The Seventh Step of Lisa Alzo's Fearless Females in a favourite recipe from mother or grandmother. I thought long and hard about this.
Nanna was a great cook, her sponge cakes were perfect and melted in your mouth, and her roast dinners mouth-watering. Her crumbed lambs' brains were never rubbery and always delicious. But there was also the tripe poached in milk for my grandfather's breakfast (admittedly Nanna wouldn't eat and complained about the smell), and the sweet "curries" with pineapple and sultanas (flavoured with mild curry powder), which Nanna made because she knew we liked curries. I never had the heart to say I like REAL curries.
Mum had six kids and was always flat out and cooking was just a means of keeping us fed, although her pavlovas were beautiful, as was her apricot chicken.
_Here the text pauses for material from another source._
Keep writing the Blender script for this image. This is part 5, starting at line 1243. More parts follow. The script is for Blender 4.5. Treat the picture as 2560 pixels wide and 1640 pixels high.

And like Nanna she was great with roast dinners.
So what to choose as a favourite?
In the end it came down to the dish we all wolfed down as kids and I now feed to my own children. It was taught to Mum by our cook in Bangladesh, a young man named Profullah. Just the other day I gave the recipe to Mum as she has got out of the way of it, and I had to really think what to write, as it has become something I just do, and when Mum taught me it wasn't an exact science, just something she did. Anyway, as best as I can, here it is
Dahl
red lentils
1 onion
garam masala
curry powder (I like Madras)
garlic
ginger
Finely chop the onion, a clove of garlic and about 1cm of ginger root. Heat a little oil or ghee in a saucepan and when hot add the onion, garlic and ginger. Stir fry until the onion is softening and translucent. Add about 1 teaspoon of garam masala and 1 teaspoon of curry powder and stir well. When fragrant, pour in the lentils and stir well until the spice mix is evenly distributed. Cover with water and turn off the heat. Leave to soak for about six hours or overnight, adding more water as needed. You want the water all absorbed and the lentils soft and swollen. Heat till bubbling slowly, stirring regularly. Serve with basmati rice.
The other way to make it is as if you were doing soup. Do the onions, garlic, ginger and spices the same way. Add the lentils and water, then bring to the boil then reduce to a simmer. Stir regularly, adding more water as necessary, until the lentils are soft and swollen and all the water absorbed. Serve with basmati rice.
I suppose this is a spiced version of porridge. It can be eaten on its own or as an accompaniment to another dish, such as a curry. Anyway, I make up a huge pot and freeze portion sizes so my kids can have it when they like.
There are lots of versions of dahl, with extras added, or different spices, or whatever. It really seems to be a regional thing. But this is a Bangladeshi version. When we went to England about twenty years ago I was so excited about the dahl in the restaurants because finally someone made it the way Mum did. The difference is most Indian Restaurants in England are run by Bangladeshis, whereas here in Australia, the Indian cuisine is more usually North Indian.